<<<<
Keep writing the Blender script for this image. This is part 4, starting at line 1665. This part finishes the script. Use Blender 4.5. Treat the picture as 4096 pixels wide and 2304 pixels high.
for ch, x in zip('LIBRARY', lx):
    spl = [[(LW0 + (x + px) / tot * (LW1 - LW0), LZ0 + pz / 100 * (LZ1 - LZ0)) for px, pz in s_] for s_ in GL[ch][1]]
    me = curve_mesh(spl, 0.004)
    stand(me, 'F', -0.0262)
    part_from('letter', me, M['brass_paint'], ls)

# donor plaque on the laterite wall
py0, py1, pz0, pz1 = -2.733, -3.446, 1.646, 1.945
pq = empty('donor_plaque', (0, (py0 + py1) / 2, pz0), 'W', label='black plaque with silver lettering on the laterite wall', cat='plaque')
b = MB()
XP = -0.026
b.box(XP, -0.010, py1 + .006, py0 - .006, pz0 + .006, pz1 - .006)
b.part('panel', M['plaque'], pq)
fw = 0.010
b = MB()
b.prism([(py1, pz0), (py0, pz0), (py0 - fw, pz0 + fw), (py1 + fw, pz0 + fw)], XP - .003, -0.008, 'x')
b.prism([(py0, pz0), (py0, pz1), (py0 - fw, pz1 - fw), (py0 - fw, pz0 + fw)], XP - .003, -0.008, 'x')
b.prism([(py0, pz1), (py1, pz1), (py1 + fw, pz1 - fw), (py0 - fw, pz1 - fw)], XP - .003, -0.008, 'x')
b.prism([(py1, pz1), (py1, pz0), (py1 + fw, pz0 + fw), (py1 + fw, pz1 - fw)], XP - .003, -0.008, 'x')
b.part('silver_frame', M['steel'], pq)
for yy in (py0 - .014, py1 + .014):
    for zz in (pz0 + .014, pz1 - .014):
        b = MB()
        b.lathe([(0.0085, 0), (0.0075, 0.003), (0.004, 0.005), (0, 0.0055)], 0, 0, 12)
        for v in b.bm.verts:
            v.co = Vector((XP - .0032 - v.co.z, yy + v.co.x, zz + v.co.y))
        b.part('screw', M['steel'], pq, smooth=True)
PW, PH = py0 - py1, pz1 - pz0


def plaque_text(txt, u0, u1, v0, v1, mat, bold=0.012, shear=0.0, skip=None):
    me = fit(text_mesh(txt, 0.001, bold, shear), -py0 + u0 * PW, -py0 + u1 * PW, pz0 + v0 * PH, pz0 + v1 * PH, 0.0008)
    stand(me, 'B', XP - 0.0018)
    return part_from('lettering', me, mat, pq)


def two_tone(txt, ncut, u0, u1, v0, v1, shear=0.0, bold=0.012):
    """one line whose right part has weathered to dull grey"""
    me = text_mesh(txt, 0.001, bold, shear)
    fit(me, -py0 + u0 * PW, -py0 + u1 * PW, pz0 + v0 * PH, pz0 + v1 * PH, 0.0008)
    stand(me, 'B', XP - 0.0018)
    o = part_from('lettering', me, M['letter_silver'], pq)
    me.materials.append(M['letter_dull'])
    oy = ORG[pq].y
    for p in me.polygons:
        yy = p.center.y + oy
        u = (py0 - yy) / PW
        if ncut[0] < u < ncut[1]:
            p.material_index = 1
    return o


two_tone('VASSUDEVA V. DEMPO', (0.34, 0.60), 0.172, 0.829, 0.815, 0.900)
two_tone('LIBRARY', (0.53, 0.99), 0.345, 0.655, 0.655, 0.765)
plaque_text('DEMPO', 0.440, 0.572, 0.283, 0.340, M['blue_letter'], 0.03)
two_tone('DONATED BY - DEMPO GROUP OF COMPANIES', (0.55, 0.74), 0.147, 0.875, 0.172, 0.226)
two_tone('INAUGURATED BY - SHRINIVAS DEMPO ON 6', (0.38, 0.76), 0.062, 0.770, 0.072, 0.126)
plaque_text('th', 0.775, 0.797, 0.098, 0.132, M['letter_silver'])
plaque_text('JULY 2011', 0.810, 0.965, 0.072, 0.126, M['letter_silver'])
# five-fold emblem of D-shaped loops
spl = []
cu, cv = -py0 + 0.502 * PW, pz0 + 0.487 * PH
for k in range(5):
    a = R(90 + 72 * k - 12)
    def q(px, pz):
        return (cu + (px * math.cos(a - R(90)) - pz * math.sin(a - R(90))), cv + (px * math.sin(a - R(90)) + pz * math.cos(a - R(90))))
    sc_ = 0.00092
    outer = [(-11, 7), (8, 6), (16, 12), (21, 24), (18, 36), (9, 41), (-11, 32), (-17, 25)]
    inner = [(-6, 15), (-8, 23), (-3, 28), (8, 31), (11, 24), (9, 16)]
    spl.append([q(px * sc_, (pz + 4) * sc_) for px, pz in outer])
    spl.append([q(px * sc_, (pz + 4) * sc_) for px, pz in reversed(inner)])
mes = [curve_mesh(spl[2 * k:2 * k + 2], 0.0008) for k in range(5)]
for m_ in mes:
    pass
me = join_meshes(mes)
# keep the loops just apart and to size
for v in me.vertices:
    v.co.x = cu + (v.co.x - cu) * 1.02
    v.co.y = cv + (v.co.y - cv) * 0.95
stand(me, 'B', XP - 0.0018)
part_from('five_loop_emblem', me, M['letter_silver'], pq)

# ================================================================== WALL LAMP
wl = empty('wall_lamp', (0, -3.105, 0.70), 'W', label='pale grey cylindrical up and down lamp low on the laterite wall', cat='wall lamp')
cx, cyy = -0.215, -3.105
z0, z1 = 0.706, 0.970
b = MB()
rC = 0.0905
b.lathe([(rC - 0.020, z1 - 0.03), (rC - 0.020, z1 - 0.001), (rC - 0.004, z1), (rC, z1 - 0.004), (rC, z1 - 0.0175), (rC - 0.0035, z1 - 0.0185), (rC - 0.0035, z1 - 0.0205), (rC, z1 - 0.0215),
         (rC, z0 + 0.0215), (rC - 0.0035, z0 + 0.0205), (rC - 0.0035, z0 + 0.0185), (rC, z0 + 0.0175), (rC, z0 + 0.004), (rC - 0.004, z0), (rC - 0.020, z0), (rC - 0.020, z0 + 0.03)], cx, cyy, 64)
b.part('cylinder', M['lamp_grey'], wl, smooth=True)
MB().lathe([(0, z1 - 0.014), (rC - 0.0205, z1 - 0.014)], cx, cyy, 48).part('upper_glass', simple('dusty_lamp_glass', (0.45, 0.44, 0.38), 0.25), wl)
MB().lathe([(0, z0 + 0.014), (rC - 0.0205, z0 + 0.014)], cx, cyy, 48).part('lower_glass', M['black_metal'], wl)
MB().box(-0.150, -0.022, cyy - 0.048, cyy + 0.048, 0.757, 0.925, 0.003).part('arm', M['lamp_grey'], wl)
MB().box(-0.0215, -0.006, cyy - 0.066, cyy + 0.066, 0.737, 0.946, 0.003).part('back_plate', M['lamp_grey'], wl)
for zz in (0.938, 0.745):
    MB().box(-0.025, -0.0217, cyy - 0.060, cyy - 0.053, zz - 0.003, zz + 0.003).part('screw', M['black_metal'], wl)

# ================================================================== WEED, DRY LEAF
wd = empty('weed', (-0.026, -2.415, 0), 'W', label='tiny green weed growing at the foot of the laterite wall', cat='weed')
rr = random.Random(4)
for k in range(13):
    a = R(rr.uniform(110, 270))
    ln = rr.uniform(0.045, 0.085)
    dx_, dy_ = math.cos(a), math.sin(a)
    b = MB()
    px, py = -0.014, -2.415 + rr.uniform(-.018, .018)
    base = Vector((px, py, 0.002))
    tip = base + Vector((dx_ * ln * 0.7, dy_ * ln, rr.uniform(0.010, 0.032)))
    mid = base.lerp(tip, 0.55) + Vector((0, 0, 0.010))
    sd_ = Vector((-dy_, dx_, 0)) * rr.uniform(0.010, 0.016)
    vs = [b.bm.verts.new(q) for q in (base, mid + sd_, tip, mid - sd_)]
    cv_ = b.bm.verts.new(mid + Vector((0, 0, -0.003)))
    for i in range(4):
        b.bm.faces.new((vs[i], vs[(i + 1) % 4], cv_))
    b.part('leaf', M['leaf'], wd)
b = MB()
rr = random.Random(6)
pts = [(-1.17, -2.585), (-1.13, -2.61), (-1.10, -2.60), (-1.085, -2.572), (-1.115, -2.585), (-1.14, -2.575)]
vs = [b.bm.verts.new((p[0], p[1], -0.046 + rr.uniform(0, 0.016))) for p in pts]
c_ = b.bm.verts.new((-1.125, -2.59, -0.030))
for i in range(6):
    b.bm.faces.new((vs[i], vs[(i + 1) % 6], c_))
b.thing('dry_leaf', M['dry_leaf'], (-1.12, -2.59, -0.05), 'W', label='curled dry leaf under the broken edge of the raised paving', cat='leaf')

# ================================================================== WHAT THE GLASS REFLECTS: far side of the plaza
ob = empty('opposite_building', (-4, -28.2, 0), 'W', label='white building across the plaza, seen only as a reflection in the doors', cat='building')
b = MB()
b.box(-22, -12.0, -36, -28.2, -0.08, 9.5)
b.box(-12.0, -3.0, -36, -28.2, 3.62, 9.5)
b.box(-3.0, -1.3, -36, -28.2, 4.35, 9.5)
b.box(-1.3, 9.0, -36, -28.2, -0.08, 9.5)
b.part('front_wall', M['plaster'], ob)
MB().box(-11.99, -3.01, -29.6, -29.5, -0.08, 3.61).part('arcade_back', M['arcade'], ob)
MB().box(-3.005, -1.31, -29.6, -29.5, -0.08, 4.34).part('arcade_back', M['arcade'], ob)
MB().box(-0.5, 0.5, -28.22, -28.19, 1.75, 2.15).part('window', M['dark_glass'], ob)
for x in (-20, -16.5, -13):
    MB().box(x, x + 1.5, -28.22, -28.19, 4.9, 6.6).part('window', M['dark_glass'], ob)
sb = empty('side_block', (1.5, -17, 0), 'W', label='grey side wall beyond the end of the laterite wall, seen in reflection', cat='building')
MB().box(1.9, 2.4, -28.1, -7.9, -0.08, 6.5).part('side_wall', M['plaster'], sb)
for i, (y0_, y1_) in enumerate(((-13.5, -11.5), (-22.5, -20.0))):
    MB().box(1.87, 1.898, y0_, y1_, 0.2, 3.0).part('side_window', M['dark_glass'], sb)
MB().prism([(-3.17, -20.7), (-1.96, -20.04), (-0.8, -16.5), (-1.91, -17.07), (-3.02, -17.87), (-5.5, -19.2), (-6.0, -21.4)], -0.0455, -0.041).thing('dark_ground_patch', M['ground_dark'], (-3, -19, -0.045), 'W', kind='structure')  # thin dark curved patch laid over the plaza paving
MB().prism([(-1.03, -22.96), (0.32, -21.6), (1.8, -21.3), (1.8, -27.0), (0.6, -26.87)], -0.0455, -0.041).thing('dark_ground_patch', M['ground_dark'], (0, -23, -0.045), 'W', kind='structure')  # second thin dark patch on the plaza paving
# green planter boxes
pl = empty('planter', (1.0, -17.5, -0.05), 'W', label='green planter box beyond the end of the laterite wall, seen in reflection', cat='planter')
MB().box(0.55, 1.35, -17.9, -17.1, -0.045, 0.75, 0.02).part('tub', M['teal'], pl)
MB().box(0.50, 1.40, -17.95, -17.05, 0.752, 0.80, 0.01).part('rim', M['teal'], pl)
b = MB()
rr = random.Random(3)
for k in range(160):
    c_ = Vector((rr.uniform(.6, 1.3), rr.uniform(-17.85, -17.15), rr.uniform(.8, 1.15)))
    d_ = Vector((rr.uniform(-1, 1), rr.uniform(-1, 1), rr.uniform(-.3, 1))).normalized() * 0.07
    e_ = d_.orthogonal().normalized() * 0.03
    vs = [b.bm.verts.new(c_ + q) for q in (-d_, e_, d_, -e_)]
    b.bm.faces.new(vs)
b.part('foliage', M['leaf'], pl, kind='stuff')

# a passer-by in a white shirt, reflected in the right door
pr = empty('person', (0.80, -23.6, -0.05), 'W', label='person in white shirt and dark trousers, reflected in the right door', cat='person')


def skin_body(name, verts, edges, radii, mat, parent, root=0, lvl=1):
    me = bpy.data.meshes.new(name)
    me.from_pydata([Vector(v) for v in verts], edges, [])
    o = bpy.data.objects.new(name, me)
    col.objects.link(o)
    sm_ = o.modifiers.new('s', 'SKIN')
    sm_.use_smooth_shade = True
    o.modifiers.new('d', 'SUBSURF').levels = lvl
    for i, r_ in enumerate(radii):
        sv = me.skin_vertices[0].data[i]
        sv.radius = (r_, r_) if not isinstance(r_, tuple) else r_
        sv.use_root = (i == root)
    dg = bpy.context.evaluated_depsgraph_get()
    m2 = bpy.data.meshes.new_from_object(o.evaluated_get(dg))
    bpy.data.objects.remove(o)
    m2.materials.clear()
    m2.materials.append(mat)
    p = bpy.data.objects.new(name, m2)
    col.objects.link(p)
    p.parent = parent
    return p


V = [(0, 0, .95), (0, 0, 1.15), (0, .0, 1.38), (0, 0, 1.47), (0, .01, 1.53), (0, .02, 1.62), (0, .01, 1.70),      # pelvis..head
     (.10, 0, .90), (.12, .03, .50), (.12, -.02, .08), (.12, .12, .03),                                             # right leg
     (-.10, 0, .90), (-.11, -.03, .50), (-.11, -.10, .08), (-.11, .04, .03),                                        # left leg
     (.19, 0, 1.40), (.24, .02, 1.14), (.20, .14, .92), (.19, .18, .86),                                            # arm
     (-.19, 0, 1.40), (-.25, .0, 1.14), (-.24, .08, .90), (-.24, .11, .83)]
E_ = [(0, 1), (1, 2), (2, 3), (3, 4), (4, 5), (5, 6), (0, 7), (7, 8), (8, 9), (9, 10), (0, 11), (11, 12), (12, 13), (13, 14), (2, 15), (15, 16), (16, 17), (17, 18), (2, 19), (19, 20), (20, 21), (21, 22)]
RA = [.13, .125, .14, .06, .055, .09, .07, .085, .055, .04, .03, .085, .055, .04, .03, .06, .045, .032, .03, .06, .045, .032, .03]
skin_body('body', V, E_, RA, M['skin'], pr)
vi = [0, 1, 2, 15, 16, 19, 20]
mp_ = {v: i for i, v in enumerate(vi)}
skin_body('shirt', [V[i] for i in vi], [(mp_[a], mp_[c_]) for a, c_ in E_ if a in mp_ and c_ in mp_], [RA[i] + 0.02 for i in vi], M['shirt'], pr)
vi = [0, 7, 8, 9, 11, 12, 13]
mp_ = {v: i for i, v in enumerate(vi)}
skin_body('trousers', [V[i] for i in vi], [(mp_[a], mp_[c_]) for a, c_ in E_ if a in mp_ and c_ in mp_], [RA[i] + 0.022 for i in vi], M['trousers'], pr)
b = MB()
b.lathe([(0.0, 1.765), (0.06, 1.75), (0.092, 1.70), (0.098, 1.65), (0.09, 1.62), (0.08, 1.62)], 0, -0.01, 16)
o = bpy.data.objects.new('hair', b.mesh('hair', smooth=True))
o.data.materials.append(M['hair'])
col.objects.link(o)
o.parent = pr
>>>>
> [Given instruction] Lines from the start of the material above through the line containing "return part_from('lettering', me, mat, pq)" are to be duplicated exactly, and only those.

> [The solution]
Keep writing the Blender script for this image. This is part 4, starting at line 1665. This part finishes the script. Use Blender 4.5. Treat the picture as 4096 pixels wide and 2304 pixels high.
for ch, x in zip('LIBRARY', lx):
    spl = [[(LW0 + (x + px) / tot * (LW1 - LW0), LZ0 + pz / 100 * (LZ1 - LZ0)) for px, pz in s_] for s_ in GL[ch][1]]
    me = curve_mesh(spl, 0.004)
    stand(me, 'F', -0.0262)
    part_from('letter', me, M['brass_paint'], ls)

# donor plaque on the laterite wall
py0, py1, pz0, pz1 = -2.733, -3.446, 1.646, 1.945
pq = empty('donor_plaque', (0, (py0 + py1) / 2, pz0), 'W', label='black plaque with silver lettering on the laterite wall', cat='plaque')
b = MB()
XP = -0.026
b.box(XP, -0.010, py1 + .006, py0 - .006, pz0 + .006, pz1 - .006)
b.part('panel', M['plaque'], pq)
fw = 0.010
b = MB()
b.prism([(py1, pz0), (py0, pz0), (py0 - fw, pz0 + fw), (py1 + fw, pz0 + fw)], XP - .003, -0.008, 'x')
b.prism([(py0, pz0), (py0, pz1), (py0 - fw, pz1 - fw), (py0 - fw, pz0 + fw)], XP - .003, -0.008, 'x')
b.prism([(py0, pz1), (py1, pz1), (py1 + fw, pz1 - fw), (py0 - fw, pz1 - fw)], XP - .003, -0.008, 'x')
b.prism([(py1, pz1), (py1, pz0), (py1 + fw, pz0 + fw), (py1 + fw, pz1 - fw)], XP - .003, -0.008, 'x')
b.part('silver_frame', M['steel'], pq)
for yy in (py0 - .014, py1 + .014):
    for zz in (pz0 + .014, pz1 - .014):
        b = MB()
        b.lathe([(0.0085, 0), (0.0075, 0.003), (0.004, 0.005), (0, 0.0055)], 0, 0, 12)
        for v in b.bm.verts:
            v.co = Vector((XP - .0032 - v.co.z, yy + v.co.x, zz + v.co.y))
        b.part('screw', M['steel'], pq, smooth=True)
PW, PH = py0 - py1, pz1 - pz0


def plaque_text(txt, u0, u1, v0, v1, mat, bold=0.012, shear=0.0, skip=None):
    me = fit(text_mesh(txt, 0.001, bold, shear), -py0 + u0 * PW, -py0 + u1 * PW, pz0 + v0 * PH, pz0 + v1 * PH, 0.0008)
    stand(me, 'B', XP - 0.0018)
    return part_from('lettering', me, mat, pq)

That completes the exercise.